Book Review – Big Little Lies

Big Little LiesBig Little Lies by Liane Moriarty
My rating: 5 out of 5 stars (5 / 5)

“Helicopter parents. Before I started at Pirriwee Public, I thought it was an exaggeration, this thing about parents being overly involved with their kids. I mean, my mum and dad loved me, they were, like, interested in me when I was growing up in the nineties, but they weren’t, like, obsessed with me.”

 

 

First, let me say that this book is just so much fun!!!

I laughed. I laughed a lot. But this book isn’t just fluff, it has some real insights into modern friendships, parenting, and relationships. It’s also smart and engaging and has a little bit of a mystery involved.

You see, someone is dead. It’s one of the parents at Piriwee Public, and it happened at a school fundraiser. There’s been a lot of drama at the school this year, centering around the parents of incoming kindergarteners. Some are already parents of older kids at the school, like Madeline. Her youngest child (of three) is entering kindergarten, and she herself is feeling the pain of being one of the older parents in the group.

 

“Every day I think, ‘Gosh, you look a bit tired today,’ and it’s just recently occurred to me that it’s not that I’m tired, it’s that this is the way I look now.”

 

It doesn’t help that her best friend is drop-dead gorgeous. And rich, because being gorgeous isn’t enough. And she has, of course, a brilliant handsome husband. And ridiculously cute twins, because luck favors the bold. But does it? Because she has an awful lot of secrets.

 

“Everyone wanted to be rich and beautiful, but the truly rich and beautiful had to pretend they were just the same as everyone else.”

 

On the first day of school, they meet Jane, who is younger than most of the other mothers – barely into her twenties, new to the area, and feeling a little adrift, she’s somewhat in awe of the other mothers, and becomes the instant victim of helicopter parents when, at kindergarten orientation, her son is accused of hurting another child – an accusation he immediately denies.
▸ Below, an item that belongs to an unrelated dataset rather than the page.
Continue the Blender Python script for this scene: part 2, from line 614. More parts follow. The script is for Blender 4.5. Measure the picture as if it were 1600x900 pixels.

But Jane isn’t entirely sure if she should believe him.

 

“Did anyone really know their child? Your child was a little stranger, constantly changing, disappearing and reintroducing himself to you. New personality traits could appear overnight.”

 

I related to each of the “main” mothers in this story in different ways, and totally saw reality in the crew of others that populated the world of kindergarten parents – from the hippie vegan moms to the moms with au pairs pulling the workload, to the judgemental moms that had something to say about everyone.

 

“If she packaged the perfect Facebook life, maybe she would start to believe it herself.”

 

The mystery in this book is fantastic. I thought every single person was the victim (and the killer!!) before the end, and still wound up totally shocked and surprised in the best of ways. I love, love, loved the characters. This book combines fantastic character development with a tricky and intriguing plot – the best of both worlds. It’s very, very hard to put down, but isn’t a particularly fast read (at least it wasn’t for me). It’s meaty and detailed, so there’s a lot to digest. It’s also spunky and sarcastic and a bright spot in your day when you make time for it.

Yes, I think you should read this book. Right away. You can thank me later.